Nah they realize but all the laws are set to fuck us over not them. They just don’t care.
Garbage in, garbage out, after all
The difference is whether the fault for the leak of your personal data rests with the worker who was incompetent, or the employer who didn't pay for proper secure software.
I say fault lies not with only one, but both.
Depends on the case TBH. If devs barely have time and are constantly crunching due to mismanagement, or are extremely disengaged due to mismanagement, I wouldn't fault them.
Usually it's the lacking processes, though. There are ways to make sure this doesn't happen, and it doesn't depend on the individual, but always the organization.
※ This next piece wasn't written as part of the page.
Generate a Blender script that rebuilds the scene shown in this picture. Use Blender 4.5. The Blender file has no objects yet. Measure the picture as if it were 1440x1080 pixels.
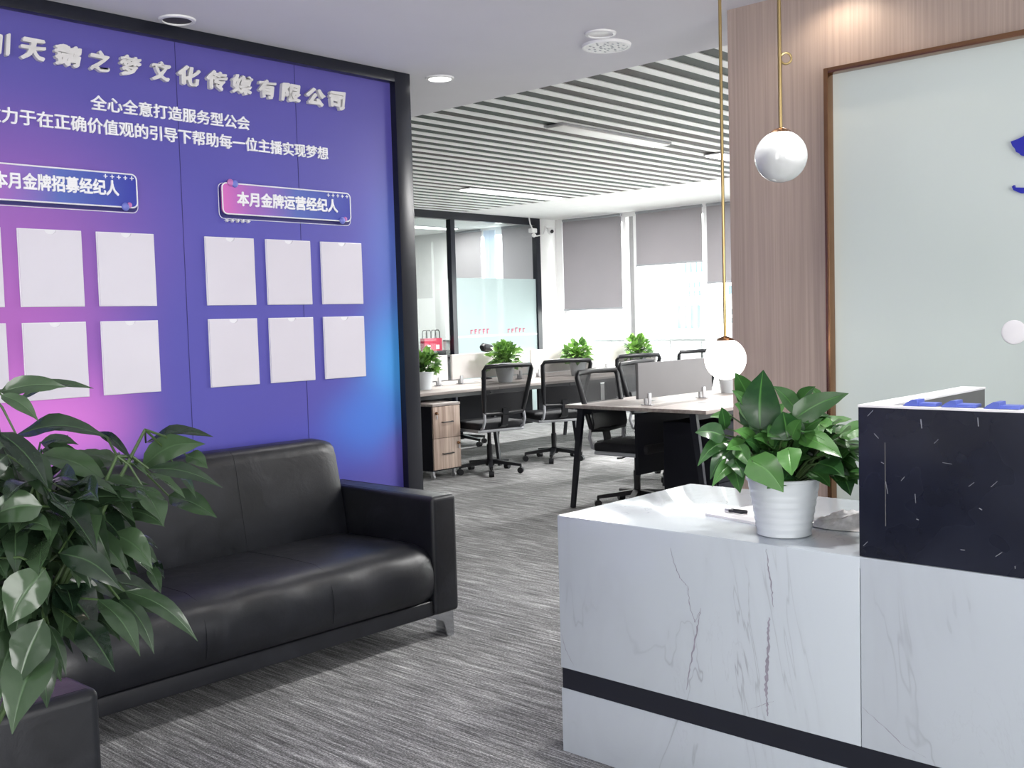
import bpy, bmesh, math, random
from mathutils import Vector, Matrix, Euler
S = bpy.context.scene
COL = S.collection
random.seed(7)
PI = math.pi

# ------------------------------------------------------------------ camera, sky, exposure
FPX, YAW, PITCH, ROLL, EYE = 1475.2, 0.822121635, -0.0599816812, -0.0280993946, 1.36
cam_data = bpy.data.cameras.new('camera')
cam_data.sensor_fit = 'HORIZONTAL'; cam_data.sensor_width = 36.0
cam_data.lens = 36.0 * FPX / 1440.0
cam_data.clip_start = 0.05; cam_data.clip_end = 300
cam = bpy.data.objects.new('camera', cam_data); COL.objects.link(cam)
cy_, sy_, cp_, sp_ = math.cos(YAW), math.sin(YAW), math.cos(PITCH), math.sin(PITCH)
fwd = Vector((sy_*cp_, cy_*cp_, sp_)); rgt = Vector((cy_, -sy_, 0)); upv = rgt.cross(fwd)
cr_, sr_ = math.cos(ROLL), math.sin(ROLL)
rgt, upv = cr_*rgt + sr_*upv, -sr_*rgt + cr_*upv
M = Matrix((rgt, upv, -fwd)).transposed().to_4x4(); M.translation = Vector((0, 0, EYE))
cam.matrix_world = M
S.camera = cam
S.view_settings.view_transform = 'Standard'
S.view_settings.look = 'None'
S.view_settings.gamma = 1.0
S.view_settings.use_curve_mapping = False
S.view_settings.exposure = 0.3

W = bpy.data.worlds.new('world'); S.world = W; W.use_nodes = True
wb = W.node_tree.nodes['Background']
wb.inputs['Color'].default_value = (1.0, 0.99, 0.975, 1); wb.inputs['Strength'].default_value = 7.0

def portal(loc, rot, sx, sy):
    l = bpy.data.lights.new('daylight_portal', 'AREA'); l.shape = 'RECTANGLE'; l.size = sx; l.size_y = sy
    l.cycles.is_portal = True
    o = bpy.data.objects.new('daylight_portal', l); COL.objects.link(o); o.location = loc; o.rotation_euler = rot
portal((11.42, 4.7, 1.5), (0, PI/2, 0), 2.5, 9.8)        # office windows, light enters toward -X
portal((-2.55, 0.4, 1.3), (0, -PI/2, 0), 2.4, 1.3)        # unseen entrance opening behind the camera, sized to set the lobby light
portal((0.5, -3.55, 1.3), (PI/2, 0, 0), 3.8, 2.4)         # unseen side window of the lobby, its width shaped for the light level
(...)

A good dev would unionize their workplace and push back. A dev who doesn't care and just clocks on bad work because their boss sucks is not a good dev. Fight back.
Yeah sure, because everyone has the skills, time, energy and safety required to unionize a shitty workplace they only go to to be able to pay their rent.
Dev jobs are not hard to come by and they pay very well. It's not like being a day laborer or something where we are scraping the bottom of the barrel. Have a little courage.
Looks like your mind is set. I wish you a good day and I hope you pick up a little more empathy along your way, and I hope some day you'll get that a lot of people feel trapped where they are.
You'd be surprised how well someone who wants to can camouflage their package to look legit.
True. You can't always be 100% sure. But a quick check for download counts/version count can help. And while searching for it in the repo, you can see other similarly named packages and prevent getting hit by a typo squatter.
Despite, it's not just for security. What if the package you're installing has a big banner in the readme that says "Deprecated and full of security issues"? It's not a bad package per say, but still something you need to know
*per se
https://en.m.wiktionary.org/wiki/per_se
Oh, TIL
Edit: *YourWeb
Yeah, I’m confused on what the intent of the comment was. Apart from a code review, I don’t understand how someone would be able to tell that a package is fake. Unless they are grabbing it from a. Place with reviews/comments to warn them off.
the first most obvious sign is multiple indentical packages, appearing to be the same thing, with weird stats and figures.
And possibly weird sizes. Usually people don't try hard on package managing software, unless it's an OS for some reason.
Unless you’re cross checking every package, you’re not going to know that there are multiple packages. And a real package doesn’t necessarily give detailed information on what it does, meaning you can easily mistake real packages as fake when using this as a test.
The real answer is to not trust AI outputs, but there is no perfect answer to this since those fake packages can easily be put up and sound like real ones with a cursory check.
depends on how you integrate it i suppose. A system that abstracts that is pretty awful.
At the very least, you should be weary of there being more than one package, without explicit reason for such.
That’s what my ex wife used to say
we just experienced this with LZMA on debian according to recent reports. 2 years of either manufactured dev history, or one very, very weird episode.
The official repositories often have no useful oversight either. At least once a year, you'll hear about a malicious package in npm or PyPI getting widespread enough to cause real havoc. Typosquatting runs rampant, and formerly reputable packages end up in the hands of scammers when their original devs try to find someone to hand them over to.